The sense of accomplishment should come from within, so how we praise children is important. “When you praise a child too much it shuts down their own emotional responses,” says Gulick. “It doesn’t engage their thinking or feeling because you have made the judgment for them.”

Fox suggests giving specific, rather than general praise when observing the child’s work. For example: “That’s an interesting black jagged line you made there. That makes me feel a little frightened.” Or, “I like the way you are mixing your colors in this part.”

Gulick uses Visual Thinking Strategies (VTS) when looking at art in museums or galleries, which uses open-ended questions to engage children and allow them to express their own perceptions. For example: “What can you tell me about the people in this picture? What shapes do you see in the painting?” You don’t have to know what the artist intended in the work, she says, and it’s always okay to change your mind.

As our elementary school teachers struggle with increasing class sizes and state testing requirements, even the most creative teachers have little time for the arts. It’s becoming even more important that parents nurture creativity at home. Gulick encourages families to get outside for walks and to look at the world around them creatively. She suggests collecting objects like leaves or stones and examining the details together.

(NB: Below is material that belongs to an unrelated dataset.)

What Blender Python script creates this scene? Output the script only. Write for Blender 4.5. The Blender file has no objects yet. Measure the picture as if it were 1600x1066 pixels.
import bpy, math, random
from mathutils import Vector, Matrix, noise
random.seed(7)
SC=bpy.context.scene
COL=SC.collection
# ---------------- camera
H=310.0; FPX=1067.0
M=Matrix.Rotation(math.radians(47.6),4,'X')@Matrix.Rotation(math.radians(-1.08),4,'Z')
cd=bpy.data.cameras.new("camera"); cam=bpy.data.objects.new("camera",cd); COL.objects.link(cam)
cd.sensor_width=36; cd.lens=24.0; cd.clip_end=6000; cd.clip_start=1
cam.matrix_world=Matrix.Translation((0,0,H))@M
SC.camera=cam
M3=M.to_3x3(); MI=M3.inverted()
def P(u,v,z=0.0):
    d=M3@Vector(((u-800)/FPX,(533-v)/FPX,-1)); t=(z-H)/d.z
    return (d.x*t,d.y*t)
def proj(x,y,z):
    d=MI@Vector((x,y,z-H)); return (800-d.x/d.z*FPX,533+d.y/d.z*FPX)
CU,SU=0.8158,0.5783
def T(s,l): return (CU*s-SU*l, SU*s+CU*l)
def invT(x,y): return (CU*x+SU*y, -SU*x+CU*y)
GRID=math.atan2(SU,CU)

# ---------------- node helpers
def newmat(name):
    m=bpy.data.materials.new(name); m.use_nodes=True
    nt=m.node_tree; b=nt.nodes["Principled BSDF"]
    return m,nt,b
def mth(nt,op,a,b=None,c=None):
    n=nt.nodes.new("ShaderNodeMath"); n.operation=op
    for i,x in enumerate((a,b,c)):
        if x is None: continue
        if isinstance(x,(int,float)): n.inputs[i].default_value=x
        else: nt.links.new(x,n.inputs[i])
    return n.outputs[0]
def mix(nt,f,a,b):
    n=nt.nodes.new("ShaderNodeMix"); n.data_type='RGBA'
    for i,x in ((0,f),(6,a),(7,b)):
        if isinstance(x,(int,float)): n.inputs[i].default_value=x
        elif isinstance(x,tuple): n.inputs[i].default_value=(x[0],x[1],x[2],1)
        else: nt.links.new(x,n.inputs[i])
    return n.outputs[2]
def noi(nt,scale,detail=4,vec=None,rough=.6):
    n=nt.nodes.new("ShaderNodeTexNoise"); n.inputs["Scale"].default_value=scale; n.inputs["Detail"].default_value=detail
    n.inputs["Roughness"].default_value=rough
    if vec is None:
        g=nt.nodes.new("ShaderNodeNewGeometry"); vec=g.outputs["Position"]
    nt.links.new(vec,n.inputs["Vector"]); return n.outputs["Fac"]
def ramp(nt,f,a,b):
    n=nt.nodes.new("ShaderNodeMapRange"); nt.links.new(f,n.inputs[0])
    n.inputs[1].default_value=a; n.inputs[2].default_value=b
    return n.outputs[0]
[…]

And she says: “Don’t be afraid to get your hands dirty with your children!”

“Children always surprise me with new ideas, interpretations, and ways of looking at the world that I never would have thought of,” says Wiedel. “It’s part of the great pleasure of my work.”

Perhaps Picasso was suggesting that we keep our magical childlike perspective of the world, and that no matter where we are in our life’s journey, it is never too late to embrace our inner artist.